Efekt taki został osiągnięty bardzo prostym sposobem. Czołowe kluby spotykają się w cyklu turniejów, do którego zapraszane są drużyny mniej znane, ale chętne zagrać z silniejszymi rywalami. Później okazuje się, że i jedni, i drudzy mogą się czegoś od siebie nauczyć. Imprezy odbywają się w takim "trójkącie" północ - centrum - południe, w Płocku, Warszawie, Gdańsku i Chorzowie. A cały cykl określany jest mianem nieoficjalnych mistrzostw Polski dla tego rocznika.

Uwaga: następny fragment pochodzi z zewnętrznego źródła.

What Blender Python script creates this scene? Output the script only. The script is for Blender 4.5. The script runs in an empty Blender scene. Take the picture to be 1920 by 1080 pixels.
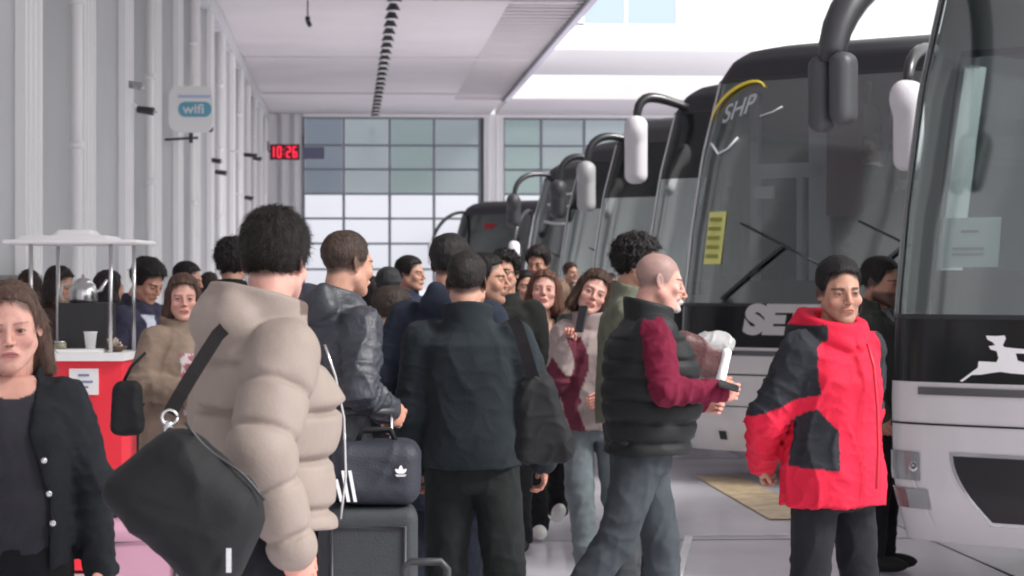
import bpy, bmesh, math, random
import numpy as np
from mathutils import Vector, Matrix, Euler
random.seed(7); rng = np.random.default_rng(7)
sc = bpy.context.scene; COL = sc.collection
R = math.radians; PI = math.pi
FPX = 4500.0; YAW = math.atan2(305, FPX); HZ = 1.6

# ------------------------------------------------------------ camera
cd = bpy.data.cameras.new('camera'); cam = bpy.data.objects.new('camera', cd); COL.objects.link(cam)
cd.sensor_width = 36; cd.lens = 36 * FPX / 1920; cd.clip_start = .1; cd.clip_end = 3000
cam.location = (0, 0, HZ)
cam.rotation_euler = (R(90) - math.atan2(10, FPX), 0, -YAW)
cd.dof.use_dof = True; cd.dof.focus_distance = 8.3; cd.dof.aperture_fstop = 8.0
sc.camera = cam
# ------------------------------------------------------------ world, sun, exposure
SUN_EL, SUN_AZ = 42, 118      # high on the right, a little behind the camera
w = bpy.data.worlds.new('World'); sc.world = w; w.use_nodes = True
nt = w.node_tree; nt.nodes.clear()
sky = nt.nodes.new('ShaderNodeTexSky'); sky.sky_type = 'NISHITA'; sky.sun_disc = False
sky.sun_elevation = R(SUN_EL); sky.sun_rotation = R(SUN_AZ); sky.air_density = 1.0; sky.dust_density = 4.0
hs = nt.nodes.new('ShaderNodeHueSaturation'); hs.inputs['Saturation'].default_value = .13
tint = nt.nodes.new('ShaderNodeMixRGB'); tint.blend_type = 'MULTIPLY'; tint.inputs['Fac'].default_value = 1
tint.inputs['Color2'].default_value = (.99, 1.0, .985, 1)
bg = nt.nodes.new('ShaderNodeBackground'); bg.inputs['Strength'].default_value = .15
wo = nt.nodes.new('ShaderNodeOutputWorld')
cloud = nt.nodes.new('ShaderNodeMixRGB'); cloud.inputs['Fac'].default_value = .6; cloud.inputs['Color2'].default_value = (6.6, 6.55, 6.6, 1)   # thin even overcast
nt.links.new(sky.outputs[0], hs.inputs['Color']); nt.links.new(hs.outputs[0], cloud.inputs['Color1']); nt.links.new(cloud.outputs[0], tint.inputs['Color1'])
nt.links.new(tint.outputs[0], bg.inputs[0]); nt.links.new(bg.outputs[0], wo.inputs[0])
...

Do tej pory odbyły się trzy imprezy. W Chorzowie zwyciężył Górnik Zabrze, Wisła była czwarta. W Gdańsku młodzi nafciarze zajęli już drugie miejsce, pechowo przegrywając finał z Lechem. Z kolei w Płocku Orły (bo drużyna Zbigniewa Mierzyńskiego ma swoją drugą nazwę Młode Orły) wygrały, zdecydowanie wyprzedzając
Jagiellonię Białystok. Za zwycięstwo zespół otrzymuje 16 pkt., za drugie miejsce 15 pkt. i tak aż do wyczerpania punktów. Wisła jak do tej pory prowadzi, wyprzedzając Lecha,
Lechię Gdańsk i Ruch Chorzów.
Olimpia Cup 2004, która odbędzie się na Bemowie, kończy cały cykl. Tu wystartuje 16 zespołów. Będą to m.in. reprezentacje mazowieckiego, podlaskiego i kujawsko-pomorskiego OZPN,
Legia Warszawa, GKS Bełchatów, Junior Wieluń, Olimpia Warszawa i pozostałe najsilniejsze ekipy, startujące od początku w cyklu.

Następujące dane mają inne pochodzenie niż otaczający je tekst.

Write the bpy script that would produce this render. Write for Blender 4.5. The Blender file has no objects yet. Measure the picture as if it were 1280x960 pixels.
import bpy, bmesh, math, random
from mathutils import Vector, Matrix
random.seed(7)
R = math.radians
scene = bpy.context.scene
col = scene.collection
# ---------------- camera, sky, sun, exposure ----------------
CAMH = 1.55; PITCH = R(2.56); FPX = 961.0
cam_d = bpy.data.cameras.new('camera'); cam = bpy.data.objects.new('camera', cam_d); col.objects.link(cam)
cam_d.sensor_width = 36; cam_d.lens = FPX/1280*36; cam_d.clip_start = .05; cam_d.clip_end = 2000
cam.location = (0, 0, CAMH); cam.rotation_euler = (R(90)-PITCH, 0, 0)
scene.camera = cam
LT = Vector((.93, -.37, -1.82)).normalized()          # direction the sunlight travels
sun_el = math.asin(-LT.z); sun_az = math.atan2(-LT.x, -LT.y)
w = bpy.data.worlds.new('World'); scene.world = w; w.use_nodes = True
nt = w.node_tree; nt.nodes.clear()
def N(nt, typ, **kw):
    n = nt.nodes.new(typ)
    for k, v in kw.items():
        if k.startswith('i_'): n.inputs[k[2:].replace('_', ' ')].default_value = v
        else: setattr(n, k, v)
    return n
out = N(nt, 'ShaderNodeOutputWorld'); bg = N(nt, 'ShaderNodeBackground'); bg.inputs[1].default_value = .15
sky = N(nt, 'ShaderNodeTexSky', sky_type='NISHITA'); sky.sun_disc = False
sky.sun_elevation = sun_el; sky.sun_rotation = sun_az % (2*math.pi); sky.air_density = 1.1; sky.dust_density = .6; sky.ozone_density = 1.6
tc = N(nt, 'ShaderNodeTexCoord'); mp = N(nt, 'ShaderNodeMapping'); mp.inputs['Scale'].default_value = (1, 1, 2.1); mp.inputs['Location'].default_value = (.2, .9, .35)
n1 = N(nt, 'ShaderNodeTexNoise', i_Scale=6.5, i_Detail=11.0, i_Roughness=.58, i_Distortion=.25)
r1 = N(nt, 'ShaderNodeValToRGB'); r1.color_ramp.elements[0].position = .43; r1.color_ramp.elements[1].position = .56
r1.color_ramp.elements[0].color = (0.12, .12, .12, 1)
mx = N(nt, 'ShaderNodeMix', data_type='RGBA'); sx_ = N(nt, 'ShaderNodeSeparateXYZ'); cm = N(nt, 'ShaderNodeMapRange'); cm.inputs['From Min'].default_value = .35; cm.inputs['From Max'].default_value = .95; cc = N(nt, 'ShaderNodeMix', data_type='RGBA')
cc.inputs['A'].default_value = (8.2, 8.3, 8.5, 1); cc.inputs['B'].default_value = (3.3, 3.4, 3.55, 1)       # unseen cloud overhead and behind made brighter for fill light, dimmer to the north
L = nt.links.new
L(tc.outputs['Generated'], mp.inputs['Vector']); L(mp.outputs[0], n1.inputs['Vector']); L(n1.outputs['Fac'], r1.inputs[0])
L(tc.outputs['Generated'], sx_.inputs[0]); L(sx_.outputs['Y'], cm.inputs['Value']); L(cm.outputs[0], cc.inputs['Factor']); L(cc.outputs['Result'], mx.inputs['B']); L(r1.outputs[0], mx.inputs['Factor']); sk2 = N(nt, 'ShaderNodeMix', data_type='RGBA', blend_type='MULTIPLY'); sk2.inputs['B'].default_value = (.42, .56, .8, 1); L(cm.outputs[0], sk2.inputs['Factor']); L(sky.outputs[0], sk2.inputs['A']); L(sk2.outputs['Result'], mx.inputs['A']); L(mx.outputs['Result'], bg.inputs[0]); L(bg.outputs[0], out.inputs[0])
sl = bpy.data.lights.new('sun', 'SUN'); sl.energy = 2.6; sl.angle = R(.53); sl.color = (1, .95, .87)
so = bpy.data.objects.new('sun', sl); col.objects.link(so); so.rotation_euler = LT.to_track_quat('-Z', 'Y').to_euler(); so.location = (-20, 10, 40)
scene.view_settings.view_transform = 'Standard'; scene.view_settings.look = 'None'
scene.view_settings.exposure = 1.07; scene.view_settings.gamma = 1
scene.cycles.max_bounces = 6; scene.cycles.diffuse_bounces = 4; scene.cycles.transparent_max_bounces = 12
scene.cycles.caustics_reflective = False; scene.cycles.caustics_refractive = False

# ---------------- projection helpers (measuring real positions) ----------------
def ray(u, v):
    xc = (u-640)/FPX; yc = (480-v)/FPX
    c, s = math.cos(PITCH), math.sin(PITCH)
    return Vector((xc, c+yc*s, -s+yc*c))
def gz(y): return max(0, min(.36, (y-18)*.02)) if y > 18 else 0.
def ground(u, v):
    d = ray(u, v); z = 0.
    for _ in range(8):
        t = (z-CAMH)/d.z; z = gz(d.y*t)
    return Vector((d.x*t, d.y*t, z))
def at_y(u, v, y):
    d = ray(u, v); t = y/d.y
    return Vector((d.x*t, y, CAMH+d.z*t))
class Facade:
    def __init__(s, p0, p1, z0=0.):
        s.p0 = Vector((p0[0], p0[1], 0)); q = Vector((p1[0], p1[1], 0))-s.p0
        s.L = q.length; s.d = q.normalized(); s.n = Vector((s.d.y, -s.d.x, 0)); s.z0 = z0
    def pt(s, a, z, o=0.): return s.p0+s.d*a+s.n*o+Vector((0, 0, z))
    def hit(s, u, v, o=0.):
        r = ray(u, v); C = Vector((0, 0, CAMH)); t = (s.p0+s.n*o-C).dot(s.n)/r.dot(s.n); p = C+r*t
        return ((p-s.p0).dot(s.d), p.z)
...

Dotychczasowe spotkania odbywały się jednak w hali. Teraz młodzi zawodnicy wybiegną na pełnowymiarowe, sztuczne boisko. Każdy mecz będzie trwał 20 min. Młode Orły w fazie grupowej zagrają z reprezentacją Podlasia, GKS-em Katowice i Dolcanem Ząbki. I są głównym kandydatem do końcowego zwycięstwa. Kibicom w Płocku nie pozostaje nic innego, jak tylko trzymać kciuki za 13-latków.